Il non pagamento del mantenimento del mantenimento ai figli si potrebbe configurare come reato penale, la sua prescrizione è molto difficile e prima della condanna solitamente interviene sempre un esproprio delle proprietà e dei conti correnti per garantire l’assegno dato dal giudice ai figli.
Domande più frequenti sull’assegno di mantenimento per i figli
Ci sono molte domande che riguardano l’assegno di mantenimento dei figli che spesso, in assenza di conoscenze adeguate, non trovano risposta e possono generare ancora più dubbi e causare liti tra coniugi.
Riduzione dell’assegno di mantenimento, è possibile?
É bene sapere che non è possibile ottenere una riduzione dell’assegno di mantenimento ai figli, anche se questi siano per lunghi periodi a carico del genitore non collocatario, come ad esempio può avvenire durante le vacanze.
Questo perché, secondo anche quanto stabilito da due sentenze, rispettivamente Cass. 16351/2018 e Cass. 12308/2007, l’importo per l’assegno di mantenimento per i figli minori, anche se va versato mensilmente, non è da ritenersi un rimborso per le spese sostenute nel mese corrente, ma piuttosto come una rata per coprire tutti i costi relativi alla gestione dei figli calcolati su base annuale.
L’assegno di mantenimento dei figli fa reddito?

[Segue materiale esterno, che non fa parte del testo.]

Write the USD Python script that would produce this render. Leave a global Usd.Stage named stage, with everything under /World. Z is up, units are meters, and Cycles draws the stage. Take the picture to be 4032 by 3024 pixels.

Un’altra domanda che spesso genera dubbi e confusione è se l’assegno di mantenimento che viene percepito da un coniuge, solitamente il genitore affidatario, contribuisce alla formazione del reddito: si tratta di contributi non soggetti a tassazione che quindi non sono valutati né ai fini della dichiarazione dei redditi, né nella dichiarazione ISEE.